--- START OF Data records ---
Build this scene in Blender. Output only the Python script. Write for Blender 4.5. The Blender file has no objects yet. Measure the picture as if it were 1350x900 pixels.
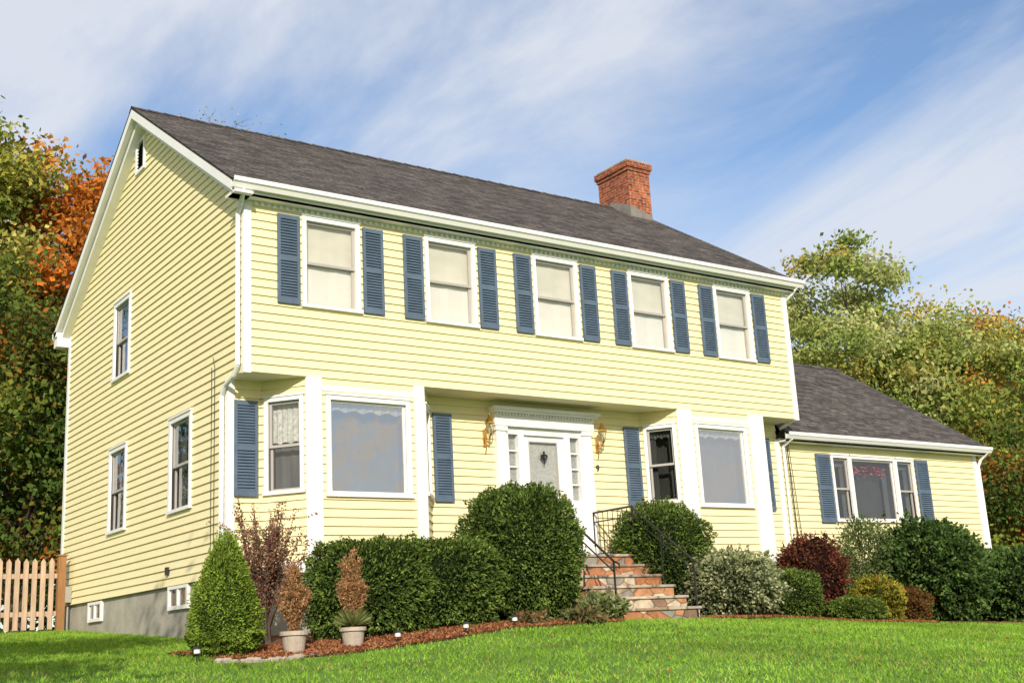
import bpy, math, numpy as np
from mathutils import Matrix, Vector
rng=np.random.default_rng(7)
scene=bpy.context.scene
COL=bpy.context.collection
# ------------------------------------------------------------------ helpers
def nt_new(name):
    m=bpy.data.materials.new(name);m.use_nodes=True;nt=m.node_tree;nt.nodes.clear()
    out=nt.nodes.new("ShaderNodeOutputMaterial");return m,nt,out
def N(nt,t,**k):
    n=nt.nodes.new(t)
    for a,b in k.items():
        if a in n.inputs.keys(): n.inputs[a].default_value=b
        else: setattr(n,a,b)
    return n
def ramp(nt,src,stops):
    r=nt.nodes.new("ShaderNodeValToRGB");e=r.color_ramp.elements
    while len(e)<len(stops): e.new(.5)
    for i,(p,c) in enumerate(stops):
        e[i].position=p;e[i].color=(*c,1) if len(c)==3 else c
    nt.links.new(src,r.inputs[0]);return r
def pm(name,c,rough=.6,var=.12,scale=4.,bump=0.,bscale=40.,metal=0.,spec=.4,c2=None,stretch=None):
    m,nt,out=nt_new(name);L=nt.links.new
    tc=N(nt,"ShaderNodeTexCoord");src=tc.outputs["Object"]
    if stretch:
        mp=N(nt,"ShaderNodeMapping");mp.inputs["Scale"].default_value=stretch;L(src,mp.inputs[0]);src=mp.outputs[0]
    n=N(nt,"ShaderNodeTexNoise");n.inputs["Scale"].default_value=scale;n.inputs["Detail"].default_value=6;n.inputs["Roughness"].default_value=.6
    L(src,n.inputs["Vector"])
    lo=[x*(1-var) for x in c];hi=list(c2) if c2 else [min(1,x*(1+var)) for x in c]
    r=ramp(nt,n.outputs["Fac"],[(.3,lo),(.7,hi)])
    b=N(nt,"ShaderNodeBsdfPrincipled");b.inputs["Roughness"].default_value=rough;b.inputs["Metallic"].default_value=metal
    b.inputs["Specular IOR Level"].default_value=spec
    L(r.outputs[0],b.inputs["Base Color"])
    if bump:
        n2=N(nt,"ShaderNodeTexNoise");n2.inputs["Scale"].default_value=bscale;n2.inputs["Detail"].default_value=5;L(src,n2.inputs["Vector"])
        bp=N(nt,"ShaderNodeBump");bp.inputs["Strength"].default_value=bump;bp.inputs["Distance"].default_value=.02
        L(n2.outputs["Fac"],bp.inputs["Height"]);L(bp.outputs[0],b.inputs["Normal"])
    L(b.outputs[0],out.inputs[0]);return m
def brickmat(name,c1,c2,mortar,bw,rh,ms,bump=.5,noisec=None,rough=.85):
    m,nt,out=nt_new(name);L=nt.links.new
    tc=N(nt,"ShaderNodeTexCoord")
    br=N(nt,"ShaderNodeTexBrick");br.inputs["Scale"].default_value=1;br.inputs["Brick Width"].default_value=bw;br.inputs["Row Height"].default_value=rh
    br.inputs["Mortar Size"].default_value=ms;br.inputs["Mortar Smooth"].default_value=.2;br.inputs["Bias"].default_value=0
    br.inputs["Color1"].default_value=(*c1,1);br.inputs["Color2"].default_value=(*c2,1);br.inputs["Mortar"].default_value=(*mortar,1)
    L(tc.outputs["UV"],br.inputs["Vector"])
    n=N(nt,"ShaderNodeTexNoise");n.inputs["Scale"].default_value=2.2;n.inputs["Detail"].default_value=8;n.inputs["Roughness"].default_value=.7;L(tc.outputs["Object"],n.inputs["Vector"])
    r=ramp(nt,n.outputs["Fac"],[(.3,(.66,.66,.68)),(.7,(1.3,1.27,1.22))])
    mx=N(nt,"ShaderNodeMix",data_type="RGBA",blend_type="MULTIPLY");mx.inputs[0].default_value=1
    L(br.outputs["Color"],mx.inputs[6]);L(r.outputs[0],mx.inputs[7])
    n3=N(nt,"ShaderNodeTexNoise");n3.inputs["Scale"].default_value=11;n3.inputs["Detail"].default_value=6;n3.inputs["Roughness"].default_value=.75;L(tc.outputs["Object"],n3.inputs["Vector"])
    r3=ramp(nt,n3.outputs["Fac"],[(.35,(.5,.5,.51)),(.65,(1.55,1.52,1.47))])
    mx2=N(nt,"ShaderNodeMix",data_type="RGBA",blend_type="MULTIPLY");mx2.inputs[0].default_value=1
    L(mx.outputs[2],mx2.inputs[6]);L(r3.outputs[0],mx2.inputs[7])
    b=N(nt,"ShaderNodeBsdfPrincipled");b.inputs["Roughness"].default_value=rough;b.inputs["Specular IOR Level"].default_value=.2
    L(mx2.outputs[2],b.inputs["Base Color"])
    bp=N(nt,"ShaderNodeBump");bp.inputs["Strength"].default_value=bump;bp.inputs["Distance"].default_value=.01;bp.invert=True
    L(br.outputs["Fac"],bp.inputs["Height"]);L(bp.outputs[0],b.inputs["Normal"])
    L(b.outputs[0],out.inputs[0]);return m
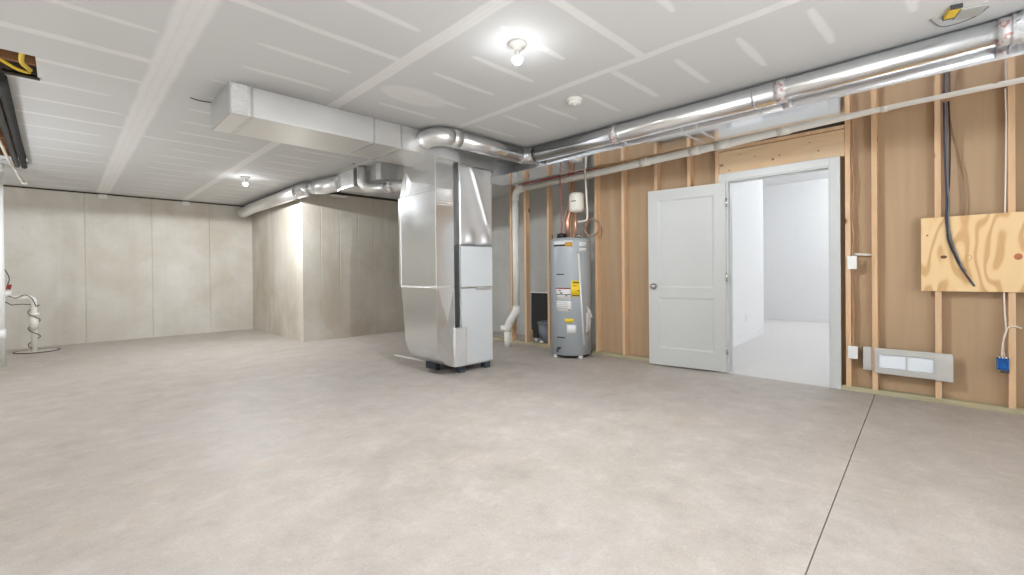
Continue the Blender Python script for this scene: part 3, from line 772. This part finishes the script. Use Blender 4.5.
# ------------------------------------------------------------------ drain pipe along the stud wall
pp = thing('drain_pipe', (4.70, 2.2, 0), 'white plastic drain pipe sloping under the trunk and dropping left of the water heater', 'pipe')
PX = 4.70
def pz(y):
    if y < 0.33: return 2.398
    return 2.398 - (y - 0.33) * 0.037 if y < 1.65 else (2.349 - (y - 1.65) * 0.026 if y < 3.3 else 2.306 - (y - 3.3) * 0.006)
MB().tube([(PX, y, pz(y)) for y in (-2.3, 0.33, 1.65, 3.3, 4.52)], 0.041, 20).build('sloping_run', 'pvc', pp)
for y, l in ((1.98, 0.05), (1.70, 0.07), (1.16, 0.05), (2.55, 0.05), (0.45, 0.02)):
    MB().tube([(PX, y - l, pz(y - l)), (PX, y + l, pz(y + l))], 0.047, 20).build('coupling', 'pvc', pp)
ze = pz(4.60)
MB().tube([(PX, 4.46, pz(4.46))] + arc((PX, 4.51, ze - 0.11), 0.11, (0, 0, 1), (0, 1, 0), 0, PI / 2, 6) + [(PX, 4.62, ze - 0.16)], 0.052, 20).build('elbow', 'pvc', pp)
MB().tube([(PX, 4.62, ze - 0.12), (PX, 4.62, 0.56)], 0.047, 20).build('stack_pipe', 'pvc', pp)
MB().tube([(PX, 4.62, 0.60), (PX, 4.62, 0.535), (4.665, 4.725, 0.37), (4.655, 4.765, 0.28), (4.655, 4.765, 0.22)], 0.056, 20).build('offset_bend', 'pvc', pp)
MB().tube([(4.655, 4.765, 0.25), (4.655, 4.765, 0.0)], 0.050, 20).build('floor_pipe', 'pvc', pp)
MB().tube([(4.65, 4.76, 0.27), (4.60, 4.84, 0.27)], [0.042, 0.046], 16).build('cleanout_plug', 'pvc', pp)
# red and white supply tubes
o = MB().tube(smooth_path([(4.65, 4.50, 2.352), (4.645, 4.1, 2.352), (4.64, 3.80, 2.354), (4.63, 3.735, 2.34), (4.635, 3.728, 2.20), (4.65, 3.728, 1.90), (4.66, 3.73, 1.56)], 5), 0.0075, 10).build('red_water_tube', 'redpex'); tag(o, 'red water tube running along the drain pipe and down to the water heater', 'pipe')
o = MB().tube(smooth_path([(4.64, 3.74, 2.374), (4.62, 3.50, 2.374), (4.63, 3.345, 2.365), (4.645, 3.335, 2.25), (4.66, 3.33, 2.0), (4.66, 3.32, 1.80), (4.665, 3.345, 1.735), (4.68, 3.48, 1.73)], 5), 0.012, 10).build('white_water_tube', 'whitecable'); tag(o, 'white water tube dropping beside the cream expansion tank', 'pipe')
o = MB().tube(smooth_path([(4.70, 4.60, 2.31), (4.69, 4.45, 2.352), (4.69, 4.1, 2.352), (4.68, 3.7, 2.357), (4.68, 3.2, 2.366)], 5), 0.008, 8).build('thin_red_tube', 'redpex'); tag(o, 'thin red tube lying along the top of the white drain pipe', 'pipe')

# ------------------------------------------------------------------ water heater
HX, HY, HR = 4.712, 3.635, 0.262
wh = thing('water_heater', (HX, HY, 0), 'tall grey cylindrical water heater with paper labels against the studs', 'water heater')
MB().lathe([(HR - 0.02, 0.035), (HR, 0.045), (HR, 1.485), (HR - 0.004, 1.50), (HR - 0.03, 1.522), (HR - 0.08, 1.530), (0.001, 1.533)], (HX, HY, 0), 64).build('tank_body', 'heater', wh)
MB().lathe([(HR + 0.001, 1.468), (HR + 0.003, 1.472), (HR + 0.003, 1.484), (HR + 0.001, 1.488)], (HX, HY, 0), 64).build('top_rim', 'heater', wh)
MB().lathe([(HR - 0.035, 0.018), (HR - 0.030, 0.022), (HR - 0.030, 0.045), (HR - 0.04, 0.05)], (HX, HY, 0), 48).build('base_ring', 'black', wh)
va = math.atan2(-HY, -HX)                 # angle facing the middle of the room
for a in (va - 0.95, va + 0.52, va + 2.6):
    MB().box(HX + 0.235 * math.cos(a) - 0.022, HY + 0.235 * math.sin(a) - 0.022, 0, HX + 0.235 * math.cos(a) + 0.022, HY + 0.235 * math.sin(a) + 0.022, 0.036, 0.004).build('foot', 'plastic', wh)
def hz(y): return 1.53 - (y - 237) * 0.01231
def lab(name, mat, d0, d1, y0, y1, parent=wh, lift=0.0):
    a0 = va + math.asin(max(-0.98, min(0.98, d0 / 20.7))); a1 = va + math.asin(max(-0.98, min(0.98, d1 / 20.7)))
    return MB().patch((HX, HY), HR + lift, a0, a1, hz(y1), hz(y0)).build(name, mat, parent)
l1 = lab('warning_label', 'label_white', -14.5, 0.3, 288.5, 301.2)
lab('red_band', 'label_red', -14.3, 0.1, 288.7, 290.0, l1, 0.002)
lab('border_line', 'ink', -14.3, 0.1, 295.2, 295.9, l1, 0.002)
lab('print_line', 'label_red', -12.0, -9.5, 291.3, 292.4, l1, 0.002)
lab('print_line', 'ink', -10.5, -8.0, 293.6, 294.7, l1, 0.002)
lab('print_line', 'ink', -5.2, -3.2, 296.4, 297.4, l1, 0.002)
l2 = lab('rating_label', 'label_white', -14.5, 0.6, 302.2, 313.0)
lab('print_line', 'ink', -2.6, -0.3, 311.0, 311.8, l2, 0.002)
for k in range(4): lab('print_line', 'greybox', -13.0, -3.0, 304.0 + k * 1.9, 304.5 + k * 1.9, l2, 0.002)
l3 = lab('energy_label', 'label_yellow', 0.5, 9.4, 281.5, 297.8)
lab('print_line', 'ink', 2.2, 8.4, 283.0, 284.2, l3, 0.002)
lab('print_line', 'label_orange', 2.4, 6.0, 286.4, 287.4, l3, 0.002)
lab('print_line', 'ink', 6.6, 8.6, 291.3, 292.4, l3, 0.002)
lab('print_line', 'ink', 1.4, 8.6, 296.4, 297.2, l3, 0.002)
lab('small_yellow_label', 'label_yellow', -6.0, 2.8, 320.2, 324.2)
lab('paper_label', 'label_white', -4.0, 5.2, 326.4, 335.0)
lab('maker_mark', 'ink', -13.8, -6.5, 274.6, 275.7)
lab('maker_mark', 'ink', -13.8, -6.0, 339.2, 340.3)
cp = lab('control_cover', 'label_white', -17.5, 2.5, 240.6, 247.4, wh, 0.004)
lab('black_band', 'black', -16.0, -4.5, 244.6, 246.3, cp, 0.006)
lab('amber_band', 'label_orange', -5.0, 2.0, 242.6, 246.6, cp, 0.006)
lab('paper_label', 'label_white', 8.5, 16.5, 242.0, 247.0)
lab('paper_label', 'label_white', 9.0, 16.5, 248.2, 251.6)
# relief discharge tube on the front, drain valve, junction cap
a = va + math.asin(7.6 / 20.7); b = va + math.asin(12.0 / 20.7)
MB().tube([(HX + (HR + .014) * math.cos(a), HY + (HR + .014) * math.sin(a), hz(254)), (HX + (HR + .014) * math.cos(b), HY + (HR + .014) * math.sin(b), hz(347))], 0.013, 12).build('relief_tube', 'pvc', wh)
MB().tube([(HX + (HR - .01) * math.cos(a), HY + (HR - .01) * math.sin(a), hz(252.5)), (HX + (HR + .03) * math.cos(a), HY + (HR + .03) * math.sin(a), hz(252.5))], 0.018, 12).build('relief_valve', 'steel', wh)
a = va + math.asin(-11.0 / 20.7)
m = MB(); m.tube([(HX + (HR - .01) * math.cos(a), HY + (HR - .01) * math.sin(a), hz(350.5)), (HX + (HR + .05) * math.cos(a), HY + (HR + .05) * math.sin(a), hz(350.5))], 0.016, 10)
m.tube([(HX + (HR + .045) * math.cos(a), HY + (HR + .045) * math.sin(a), hz(350)), (HX + (HR + .05) * math.cos(a - .03), HY + (HR + .05) * math.sin(a - .03), hz(354))], 0.012, 10)
m.build('drain_valve', 'ink', wh)
MB().lathe([(0.060, 0), (0.060, 0.055), (0.050, 0.065), (0.001, 0.066)], (4.64, 3.72, 1.528), 20).build('junction_cap', 'black', wh)
MB().lathe([(0.03, 0), (0.03, 0.03), (0.014, 0.04), (0.001, 0.04)], (4.64, 3.44, 1.528), 12).build('top_valve', 'steel', wh)
cu = MB().tube([(4.70, 3.66, 1.532), (4.70, 3.66, 1.78), (4.81, 3.66, 2.0), (4.81, 3.66, 2.44)], 0.024, 14).build('copper_pipe', 'copper'); tag(cu, 'thick copper pipe rising from the water heater behind the expansion tank', 'pipe')
cu = MB().tube([(4.70, 3.535, 1.532), (4.70, 3.535, 1.86)], 0.015, 14).build('copper_pipe', 'copper'); tag(cu, 'thin copper pipe linking the water heater to the expansion tank above', 'pipe')
o = MB().tube(smooth_path([(4.70, 3.75, 1.535), (4.69, 3.77, 1.62), (4.70, 3.72, 1.80), (4.80, 3.71, 2.05), (4.81, 3.72, 2.44)], 5), 0.011, 10).build('pink_water_tube', 'brownwire'); tag(o, 'pinkish tube rising from the heater top beside the copper pipe', 'pipe')
et = thing('expansion_tank', (4.70, 3.515, 1.85), 'cream expansion tank on a copper pipe above the water heater', 'tank')
MB().lathe([(0.02, 1.850), (0.07, 1.860), (0.093, 1.885), (0.096, 1.91), (0.096, 2.06), (0.091, 2.085), (0.07, 2.105), (0.001, 2.112)], (4.70, 3.515, 0), 32).build('tank_shell', 'tank', et)
m = MB(); a = va - 0.35
m.patch((4.70, 3.515), 0.0965, a - 0.5, a + 0.25, 1.985, 1.995); m.build('print_line', 'ink', et)
# coiled grey cable behind the heater top
pts = []
for k in range(40):
    a = k / 40 * 2 * PI * 2.2
    pts.append((4.90 - 0.0015 * k, 3.40 + 0.11 * math.cos(a), 1.66 + 0.11 * math.sin(a)))
o = MB().tube(pts, 0.007, 8).build('coiled_wire', 'brownwire'); tag(o, 'loose coil of tan wire behind the water heater top', 'wire')
# instruction pouch hanging on the heater
b0 = va + math.asin(15.0 / 20.7); 
def hp(ang, rr, zz): return (HX + rr * math.cos(ang), HY + rr * math.sin(ang), zz)
ip = thing('instruction_pouch', hp(va + 0.98, HR + 0.01, 0.32), 'clear plastic pouch of papers hanging on the right side of the water heater', 'pouch')
m = MB(); m.patch((HX, HY), HR + 0.012, va + 0.80, va + 1.16, 0.325, 0.575, 0.008); m.build('pouch_body', 'pouch', ip)
m = MB(); m.hexa([hp(va + 1.0, HR + .004, 0.54), hp(va + 1.0, HR + .022, 0.54), hp(va + 1.26, HR + .03, 0.50), hp(va + 1.26, HR + .004, 0.50),
                  hp(va + .86, HR + .004, 0.655), hp(va + .86, HR + .012, 0.655), hp(va + 1.10, HR + .02, 0.60), hp(va + 1.10, HR + .004, 0.60)]); m.build('paper_sheet', 'label_white', ip)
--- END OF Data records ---
Filter out every line that lacks the word "scene", and copy the rest.

Build this scene in Blender. Output only the Python script. Write for Blender 4.5. The Blender file has no objects yet. Measure the picture as if it were 1350x900 pixels.
scene=bpy.context.scene
Continue the Blender Python script for this scene: part 3, from line 772. This part finishes the script. Use Blender 4.5.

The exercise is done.